18. Apart from his averment on affidavit, the defendant exhibits a newspaper article from the Irish Examiner newspaper dated 16th February, 2013 and a copy of an RTE News report of 6th February 2015 which refer to the establishment by Mr. Leaf/Andrews of a company, Home Funding Corporation Limited, which was funded through an “investment vehicle” basis in the Bahamas. Richard Ashken was identified as a “controlling party” of that company and it is he who swore the grounding affidavit in the present proceedings. Mr. Leaf/Andrews was sentenced to twelve and a half years in jail, reduced to ten years on appeal, for money laundering and tax offences. The exhibited documents are in no sense evidence, but they do elevate the averments of Mr. Lehane in his supplemental affidavit to more than “mere assertions”, and do in my mind raise a sufficient basis on which a court might be concerned to investigate the providence of the funds.
19. The affidavit of Joan Donnelly on behalf of the plaintiff does not deny that Home Funding Corporation Limited was one of the assets confiscated from Mr. Leaf/Andrews, nor does she deny any of the so-called “money laundering” activities of Mr. Leaf/Andrews. She says however, that as a matter of English law the purchase by Home Funding Corporation Limited of the confiscated assets cured “any taint that could possibly have affected any aspect of the plaintiff’s business” and as such, the monies advanced to the plaintiff were not in any way tainted by illegality.

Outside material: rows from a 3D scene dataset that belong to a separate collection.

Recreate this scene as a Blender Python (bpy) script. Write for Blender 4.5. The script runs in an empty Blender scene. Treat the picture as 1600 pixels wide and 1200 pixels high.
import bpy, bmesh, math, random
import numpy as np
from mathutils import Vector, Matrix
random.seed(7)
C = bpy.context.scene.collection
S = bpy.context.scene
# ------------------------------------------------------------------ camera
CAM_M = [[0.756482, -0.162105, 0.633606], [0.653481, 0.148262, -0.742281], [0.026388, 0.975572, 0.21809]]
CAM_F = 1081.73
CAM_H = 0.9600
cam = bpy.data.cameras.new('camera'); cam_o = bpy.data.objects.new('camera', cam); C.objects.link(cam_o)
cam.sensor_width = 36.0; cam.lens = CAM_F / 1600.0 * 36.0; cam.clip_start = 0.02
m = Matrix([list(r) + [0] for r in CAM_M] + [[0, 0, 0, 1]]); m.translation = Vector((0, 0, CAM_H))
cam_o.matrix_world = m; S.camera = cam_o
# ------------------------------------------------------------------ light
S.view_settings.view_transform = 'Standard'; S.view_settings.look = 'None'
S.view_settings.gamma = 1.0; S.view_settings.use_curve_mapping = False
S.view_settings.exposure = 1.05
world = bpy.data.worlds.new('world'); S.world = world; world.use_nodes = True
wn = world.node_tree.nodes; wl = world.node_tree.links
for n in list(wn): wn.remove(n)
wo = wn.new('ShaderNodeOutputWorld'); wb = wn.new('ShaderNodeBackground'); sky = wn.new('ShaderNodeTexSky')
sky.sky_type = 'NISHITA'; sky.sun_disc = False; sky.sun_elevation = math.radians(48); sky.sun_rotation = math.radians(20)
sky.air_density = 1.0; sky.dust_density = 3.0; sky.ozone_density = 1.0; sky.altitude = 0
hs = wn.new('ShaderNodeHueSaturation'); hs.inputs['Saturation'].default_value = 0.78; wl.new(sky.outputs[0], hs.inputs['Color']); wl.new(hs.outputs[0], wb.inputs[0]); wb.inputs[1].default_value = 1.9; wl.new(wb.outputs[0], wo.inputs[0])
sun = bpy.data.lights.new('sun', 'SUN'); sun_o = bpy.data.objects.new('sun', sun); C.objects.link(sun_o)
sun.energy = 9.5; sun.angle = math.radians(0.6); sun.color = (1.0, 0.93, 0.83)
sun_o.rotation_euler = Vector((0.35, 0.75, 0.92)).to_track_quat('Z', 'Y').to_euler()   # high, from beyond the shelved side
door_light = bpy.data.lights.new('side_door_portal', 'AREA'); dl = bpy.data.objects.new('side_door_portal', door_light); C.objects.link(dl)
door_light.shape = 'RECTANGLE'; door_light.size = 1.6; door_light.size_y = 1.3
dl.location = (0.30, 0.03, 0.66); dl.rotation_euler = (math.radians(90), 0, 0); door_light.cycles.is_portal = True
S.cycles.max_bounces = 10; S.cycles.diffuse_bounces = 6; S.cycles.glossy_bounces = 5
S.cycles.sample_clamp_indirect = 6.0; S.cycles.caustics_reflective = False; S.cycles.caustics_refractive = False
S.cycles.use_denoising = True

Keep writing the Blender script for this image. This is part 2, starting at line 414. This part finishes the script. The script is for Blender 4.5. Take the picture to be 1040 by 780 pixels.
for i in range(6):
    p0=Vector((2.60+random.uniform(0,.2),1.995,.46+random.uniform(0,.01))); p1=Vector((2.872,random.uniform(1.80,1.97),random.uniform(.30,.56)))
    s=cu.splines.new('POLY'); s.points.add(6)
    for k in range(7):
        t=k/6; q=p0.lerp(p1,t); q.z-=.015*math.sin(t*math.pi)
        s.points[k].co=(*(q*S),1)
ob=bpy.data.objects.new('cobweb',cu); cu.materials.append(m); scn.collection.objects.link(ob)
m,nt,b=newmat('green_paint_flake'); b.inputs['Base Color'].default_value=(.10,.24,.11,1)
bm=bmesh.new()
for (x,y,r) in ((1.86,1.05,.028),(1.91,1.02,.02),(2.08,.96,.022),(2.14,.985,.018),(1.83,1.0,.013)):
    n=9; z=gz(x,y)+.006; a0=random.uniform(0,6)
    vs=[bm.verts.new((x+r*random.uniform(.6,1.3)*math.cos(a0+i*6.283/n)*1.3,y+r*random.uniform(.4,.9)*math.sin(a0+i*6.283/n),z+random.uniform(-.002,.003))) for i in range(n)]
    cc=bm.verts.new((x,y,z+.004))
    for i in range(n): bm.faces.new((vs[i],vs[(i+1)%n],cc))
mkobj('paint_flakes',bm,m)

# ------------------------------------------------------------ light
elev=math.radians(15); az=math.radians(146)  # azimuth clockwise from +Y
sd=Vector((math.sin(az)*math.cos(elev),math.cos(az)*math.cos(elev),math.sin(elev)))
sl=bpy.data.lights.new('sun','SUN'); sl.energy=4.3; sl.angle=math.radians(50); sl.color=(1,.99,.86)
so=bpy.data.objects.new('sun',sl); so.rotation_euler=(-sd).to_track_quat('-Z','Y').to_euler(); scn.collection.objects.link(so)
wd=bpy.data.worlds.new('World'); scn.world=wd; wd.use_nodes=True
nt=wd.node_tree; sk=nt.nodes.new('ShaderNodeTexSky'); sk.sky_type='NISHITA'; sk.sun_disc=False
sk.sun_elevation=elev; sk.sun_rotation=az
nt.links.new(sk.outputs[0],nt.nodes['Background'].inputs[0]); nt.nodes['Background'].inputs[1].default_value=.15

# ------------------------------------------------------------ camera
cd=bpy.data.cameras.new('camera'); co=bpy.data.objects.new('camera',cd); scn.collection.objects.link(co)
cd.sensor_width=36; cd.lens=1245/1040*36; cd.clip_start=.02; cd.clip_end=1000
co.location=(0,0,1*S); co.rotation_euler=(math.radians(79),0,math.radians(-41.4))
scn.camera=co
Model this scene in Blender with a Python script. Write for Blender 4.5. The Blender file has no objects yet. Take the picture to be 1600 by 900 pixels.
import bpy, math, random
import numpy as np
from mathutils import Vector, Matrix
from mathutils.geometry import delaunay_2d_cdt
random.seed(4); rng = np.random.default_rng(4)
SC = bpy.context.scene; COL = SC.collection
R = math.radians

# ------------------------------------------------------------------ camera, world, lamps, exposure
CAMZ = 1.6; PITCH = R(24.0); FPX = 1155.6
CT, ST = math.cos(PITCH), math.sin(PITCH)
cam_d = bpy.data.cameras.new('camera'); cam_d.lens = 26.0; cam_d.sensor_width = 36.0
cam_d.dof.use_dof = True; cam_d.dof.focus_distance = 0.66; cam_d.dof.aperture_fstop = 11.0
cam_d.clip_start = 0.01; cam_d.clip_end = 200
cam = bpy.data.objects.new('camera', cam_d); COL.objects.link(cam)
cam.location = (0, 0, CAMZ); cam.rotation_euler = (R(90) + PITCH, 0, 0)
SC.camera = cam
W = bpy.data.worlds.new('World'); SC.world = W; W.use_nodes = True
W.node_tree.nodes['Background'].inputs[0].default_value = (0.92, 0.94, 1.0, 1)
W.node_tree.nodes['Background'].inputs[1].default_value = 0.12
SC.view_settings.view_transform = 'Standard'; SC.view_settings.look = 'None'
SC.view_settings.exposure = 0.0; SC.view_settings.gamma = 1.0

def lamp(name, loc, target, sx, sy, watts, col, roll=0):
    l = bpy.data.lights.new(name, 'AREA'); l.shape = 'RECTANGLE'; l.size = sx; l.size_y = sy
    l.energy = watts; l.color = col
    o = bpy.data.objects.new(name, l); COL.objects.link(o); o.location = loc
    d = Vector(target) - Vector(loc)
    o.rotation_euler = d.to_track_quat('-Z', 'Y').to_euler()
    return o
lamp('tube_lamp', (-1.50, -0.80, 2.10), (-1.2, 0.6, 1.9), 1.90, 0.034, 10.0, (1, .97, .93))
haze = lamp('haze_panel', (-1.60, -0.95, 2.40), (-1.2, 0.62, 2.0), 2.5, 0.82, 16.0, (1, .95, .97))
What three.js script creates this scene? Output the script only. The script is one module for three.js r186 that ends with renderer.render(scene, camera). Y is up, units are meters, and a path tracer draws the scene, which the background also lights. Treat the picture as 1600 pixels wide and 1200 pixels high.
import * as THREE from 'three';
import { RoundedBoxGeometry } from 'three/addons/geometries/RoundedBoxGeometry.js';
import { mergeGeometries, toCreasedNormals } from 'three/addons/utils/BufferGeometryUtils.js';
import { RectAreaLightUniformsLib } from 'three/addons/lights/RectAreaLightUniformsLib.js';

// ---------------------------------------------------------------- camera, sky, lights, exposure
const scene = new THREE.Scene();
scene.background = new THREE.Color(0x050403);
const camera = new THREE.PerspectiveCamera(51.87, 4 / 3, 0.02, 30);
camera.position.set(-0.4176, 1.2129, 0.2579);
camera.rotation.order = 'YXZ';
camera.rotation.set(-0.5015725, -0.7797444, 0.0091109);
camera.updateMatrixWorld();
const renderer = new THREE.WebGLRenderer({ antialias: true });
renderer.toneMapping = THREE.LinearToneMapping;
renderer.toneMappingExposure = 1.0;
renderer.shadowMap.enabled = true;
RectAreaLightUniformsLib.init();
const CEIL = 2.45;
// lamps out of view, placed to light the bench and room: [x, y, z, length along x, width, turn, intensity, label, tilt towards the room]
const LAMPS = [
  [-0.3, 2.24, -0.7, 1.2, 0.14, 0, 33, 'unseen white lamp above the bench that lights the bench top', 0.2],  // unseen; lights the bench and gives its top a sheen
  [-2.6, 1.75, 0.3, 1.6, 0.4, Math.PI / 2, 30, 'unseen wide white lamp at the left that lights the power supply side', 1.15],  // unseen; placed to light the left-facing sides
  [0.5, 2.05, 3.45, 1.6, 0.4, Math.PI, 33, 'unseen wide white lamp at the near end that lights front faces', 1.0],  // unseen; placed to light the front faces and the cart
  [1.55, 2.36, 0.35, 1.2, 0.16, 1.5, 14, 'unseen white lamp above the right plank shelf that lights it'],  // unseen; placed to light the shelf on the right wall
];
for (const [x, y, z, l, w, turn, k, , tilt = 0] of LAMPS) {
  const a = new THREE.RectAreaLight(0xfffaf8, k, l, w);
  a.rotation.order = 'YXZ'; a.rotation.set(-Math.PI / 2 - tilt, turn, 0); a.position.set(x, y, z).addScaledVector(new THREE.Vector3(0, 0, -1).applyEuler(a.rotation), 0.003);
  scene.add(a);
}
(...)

20. That is an argument which requires evidence of foreign laws and none was adduced before me. While the proposition that a sale by CAB of confiscated assets can pass an unencumbered title is one that could be readily be accepted, the agreement by analogy with foreign legislation is not one that I can accept without evidence.
21. Accordingly, I consider that the defendant has shown he has an arguable defence on the ground of illegality, and sufficient to defend an application for summary judgment.
22. In all of the circumstances, the appeal from the Circuit Court is dismissed. The matter cannot be determined on affidavit.